Angelina Jolie Faces Backlash Over Process For Casting Cambodian Children In Netflix Film

'Stop for a moment and consider what Angelina Jolie is doing to these children.'

Angelina Jolie and Netflix have been accused of playing “psychological games” with impoverished children, over the way they cast a role in new film ‘First They Killed My Father’.

The actress sparked a backlash when she revealed she had auditioned Cambodian children to play the lead part of Loung Ung, by setting up an improvised situation where they were given money, before taking it away to see how they’d react.
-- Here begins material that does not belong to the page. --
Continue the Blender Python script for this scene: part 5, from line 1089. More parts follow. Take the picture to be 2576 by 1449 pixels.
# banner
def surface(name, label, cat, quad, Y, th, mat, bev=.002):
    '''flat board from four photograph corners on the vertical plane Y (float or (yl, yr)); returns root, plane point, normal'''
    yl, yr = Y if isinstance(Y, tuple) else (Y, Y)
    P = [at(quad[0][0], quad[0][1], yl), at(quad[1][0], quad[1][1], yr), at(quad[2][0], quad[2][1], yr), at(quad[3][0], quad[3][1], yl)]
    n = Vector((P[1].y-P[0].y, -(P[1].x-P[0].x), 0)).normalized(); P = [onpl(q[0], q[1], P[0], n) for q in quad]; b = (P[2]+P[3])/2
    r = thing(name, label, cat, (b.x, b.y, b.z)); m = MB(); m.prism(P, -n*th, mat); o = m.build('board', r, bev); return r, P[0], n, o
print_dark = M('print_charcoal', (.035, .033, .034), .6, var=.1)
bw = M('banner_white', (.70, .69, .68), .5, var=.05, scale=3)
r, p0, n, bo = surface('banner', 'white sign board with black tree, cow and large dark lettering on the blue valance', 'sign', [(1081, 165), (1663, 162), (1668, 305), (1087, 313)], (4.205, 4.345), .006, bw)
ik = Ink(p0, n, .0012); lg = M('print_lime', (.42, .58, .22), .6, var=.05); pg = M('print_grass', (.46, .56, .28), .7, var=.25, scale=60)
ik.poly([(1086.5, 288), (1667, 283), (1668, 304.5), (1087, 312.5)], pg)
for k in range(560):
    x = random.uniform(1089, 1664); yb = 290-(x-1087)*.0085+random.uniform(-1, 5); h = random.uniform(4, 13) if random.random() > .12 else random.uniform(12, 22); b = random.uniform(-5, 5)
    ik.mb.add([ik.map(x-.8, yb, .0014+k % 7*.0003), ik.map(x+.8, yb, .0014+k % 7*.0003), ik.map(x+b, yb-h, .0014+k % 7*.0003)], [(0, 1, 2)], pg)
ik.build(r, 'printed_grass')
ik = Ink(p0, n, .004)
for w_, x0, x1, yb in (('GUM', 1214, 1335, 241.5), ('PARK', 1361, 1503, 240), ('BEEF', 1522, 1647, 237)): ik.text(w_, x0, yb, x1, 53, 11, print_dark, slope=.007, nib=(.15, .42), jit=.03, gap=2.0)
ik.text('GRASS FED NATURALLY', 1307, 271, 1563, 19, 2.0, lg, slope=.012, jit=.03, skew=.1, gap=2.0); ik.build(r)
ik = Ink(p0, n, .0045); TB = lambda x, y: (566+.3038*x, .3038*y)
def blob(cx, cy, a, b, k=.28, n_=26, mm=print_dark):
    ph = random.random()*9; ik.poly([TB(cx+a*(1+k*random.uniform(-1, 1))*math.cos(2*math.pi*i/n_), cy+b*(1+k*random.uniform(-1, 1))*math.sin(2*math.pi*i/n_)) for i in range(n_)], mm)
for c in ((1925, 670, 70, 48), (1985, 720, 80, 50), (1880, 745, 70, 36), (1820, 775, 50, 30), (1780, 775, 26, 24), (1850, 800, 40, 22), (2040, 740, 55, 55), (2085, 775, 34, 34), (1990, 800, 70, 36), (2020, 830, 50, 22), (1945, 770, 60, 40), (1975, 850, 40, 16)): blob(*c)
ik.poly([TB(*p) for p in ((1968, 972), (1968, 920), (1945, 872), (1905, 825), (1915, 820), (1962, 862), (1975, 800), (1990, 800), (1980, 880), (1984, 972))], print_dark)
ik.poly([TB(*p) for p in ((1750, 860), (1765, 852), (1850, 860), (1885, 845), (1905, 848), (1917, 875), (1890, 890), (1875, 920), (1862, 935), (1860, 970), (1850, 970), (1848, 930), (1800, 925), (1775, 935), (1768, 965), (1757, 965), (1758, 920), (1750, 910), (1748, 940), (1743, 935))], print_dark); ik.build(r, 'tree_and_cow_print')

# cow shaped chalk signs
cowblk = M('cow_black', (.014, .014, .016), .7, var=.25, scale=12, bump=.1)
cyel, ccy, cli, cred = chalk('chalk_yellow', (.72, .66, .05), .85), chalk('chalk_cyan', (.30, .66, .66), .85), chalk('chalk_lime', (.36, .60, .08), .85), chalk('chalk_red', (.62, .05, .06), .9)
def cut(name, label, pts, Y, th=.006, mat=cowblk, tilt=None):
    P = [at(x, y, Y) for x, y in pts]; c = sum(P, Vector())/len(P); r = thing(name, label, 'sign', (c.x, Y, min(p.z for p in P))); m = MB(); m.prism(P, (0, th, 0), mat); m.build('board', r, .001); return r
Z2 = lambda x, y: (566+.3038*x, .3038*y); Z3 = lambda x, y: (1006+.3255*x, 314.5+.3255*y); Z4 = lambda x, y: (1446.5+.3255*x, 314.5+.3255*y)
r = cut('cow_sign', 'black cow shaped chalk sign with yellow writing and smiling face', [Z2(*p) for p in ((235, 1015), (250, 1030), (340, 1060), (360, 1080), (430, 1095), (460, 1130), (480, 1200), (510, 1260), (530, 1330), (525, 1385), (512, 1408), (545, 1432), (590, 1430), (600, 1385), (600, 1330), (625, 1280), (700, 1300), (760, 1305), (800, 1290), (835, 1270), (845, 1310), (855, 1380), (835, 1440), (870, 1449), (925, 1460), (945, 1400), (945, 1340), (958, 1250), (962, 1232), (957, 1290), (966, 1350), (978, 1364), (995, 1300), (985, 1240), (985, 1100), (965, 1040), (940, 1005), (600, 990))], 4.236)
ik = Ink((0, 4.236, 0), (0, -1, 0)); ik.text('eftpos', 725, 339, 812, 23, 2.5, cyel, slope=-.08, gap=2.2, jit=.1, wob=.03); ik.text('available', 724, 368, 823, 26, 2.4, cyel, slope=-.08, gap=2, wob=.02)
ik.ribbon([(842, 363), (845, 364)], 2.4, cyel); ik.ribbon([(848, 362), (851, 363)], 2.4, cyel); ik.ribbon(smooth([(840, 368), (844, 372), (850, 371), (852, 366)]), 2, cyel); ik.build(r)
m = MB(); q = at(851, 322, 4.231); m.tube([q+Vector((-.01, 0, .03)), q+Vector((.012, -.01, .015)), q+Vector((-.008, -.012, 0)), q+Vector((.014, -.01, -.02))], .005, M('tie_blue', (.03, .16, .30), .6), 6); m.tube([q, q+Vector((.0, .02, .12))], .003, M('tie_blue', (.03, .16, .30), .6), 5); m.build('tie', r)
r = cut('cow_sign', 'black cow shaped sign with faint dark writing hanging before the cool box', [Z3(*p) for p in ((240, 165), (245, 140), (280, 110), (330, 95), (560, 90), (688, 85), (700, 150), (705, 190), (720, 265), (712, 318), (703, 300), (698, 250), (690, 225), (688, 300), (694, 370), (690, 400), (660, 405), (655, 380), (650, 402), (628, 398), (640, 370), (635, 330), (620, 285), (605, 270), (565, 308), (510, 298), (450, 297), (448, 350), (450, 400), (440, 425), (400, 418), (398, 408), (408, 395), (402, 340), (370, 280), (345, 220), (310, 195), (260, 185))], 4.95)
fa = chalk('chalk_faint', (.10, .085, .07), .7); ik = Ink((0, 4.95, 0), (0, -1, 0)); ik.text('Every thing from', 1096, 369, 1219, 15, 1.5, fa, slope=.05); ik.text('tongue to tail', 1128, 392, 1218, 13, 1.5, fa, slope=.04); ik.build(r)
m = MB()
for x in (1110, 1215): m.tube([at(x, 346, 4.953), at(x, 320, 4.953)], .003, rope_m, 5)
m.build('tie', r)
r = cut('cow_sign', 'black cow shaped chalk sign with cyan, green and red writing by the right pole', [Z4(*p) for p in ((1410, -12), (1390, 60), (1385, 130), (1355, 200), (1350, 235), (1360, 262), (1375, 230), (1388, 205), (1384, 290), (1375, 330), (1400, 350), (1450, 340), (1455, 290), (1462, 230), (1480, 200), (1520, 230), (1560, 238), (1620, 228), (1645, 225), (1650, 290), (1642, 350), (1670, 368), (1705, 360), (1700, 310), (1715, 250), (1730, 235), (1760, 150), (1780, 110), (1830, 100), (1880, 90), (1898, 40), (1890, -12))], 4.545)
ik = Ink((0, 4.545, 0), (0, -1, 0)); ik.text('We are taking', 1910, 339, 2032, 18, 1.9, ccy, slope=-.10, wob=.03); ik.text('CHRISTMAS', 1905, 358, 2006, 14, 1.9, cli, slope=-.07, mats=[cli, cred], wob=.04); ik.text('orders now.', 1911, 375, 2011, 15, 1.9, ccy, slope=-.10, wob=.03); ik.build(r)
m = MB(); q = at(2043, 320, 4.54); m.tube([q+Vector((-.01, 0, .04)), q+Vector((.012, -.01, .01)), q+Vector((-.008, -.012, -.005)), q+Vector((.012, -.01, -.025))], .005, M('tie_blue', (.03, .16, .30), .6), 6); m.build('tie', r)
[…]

The process was detailed in Angelina’s Vanity Fair interview, where it revealed how directors searched in orphanages, circuses and slum schools looking for children “who had experienced hardship” to play the role in the upcoming Netflix film.

Angelina Jolie directed 'First They Killed My Father'
Angelina Jolie directed 'First They Killed My Father'
Doug Peters/EMPICS Entertainment

“The casting directors set up a game, rather disturbing in its realism: they put money on the table and asked the child to think of something they needed the money for, and then to snatch it way,” it reads. “The director would pretend to catch the child, and the child would have to come up with a lie.”

Angelina - a celebrated humanitarian - said: “Srey Moch [the girl ultimately chosen for the part] was the only child that stared at the money for a very, very long time.

“When she was forced to give it back, she became overwhelmed with emotion. All these different things came flooding back. When she was asked later what the money was for, she said her grandfather had died, and they didn’t have enough money for a funeral.”

While the children had been made aware of what was happening, the admission has been met with a wave of negative responses, with some people accusing her of exploitation, othering and emotional manipulation of vulnerable young people.

‘First They Killed My Father’ tells the story of the Khmer Rouge genocide, which occurred from 1975 until 1979 and killed two million Cambodians.

In the Vanity Fair interview, Angelina told of how she was making the film for the people of Cambodia.

“There wasn’t a person who was working on the movie who didn’t have a personal connection,” she said. “They weren’t coming to do a job. They were walking in the exodus for the people whom they had lost in their family, and it was out of respect for them that they were going to re-create it . . . It completed something for them.”

HuffPost UK has contacted Netflix and representatives for Angelina Jolie for comment, and is awaiting a response.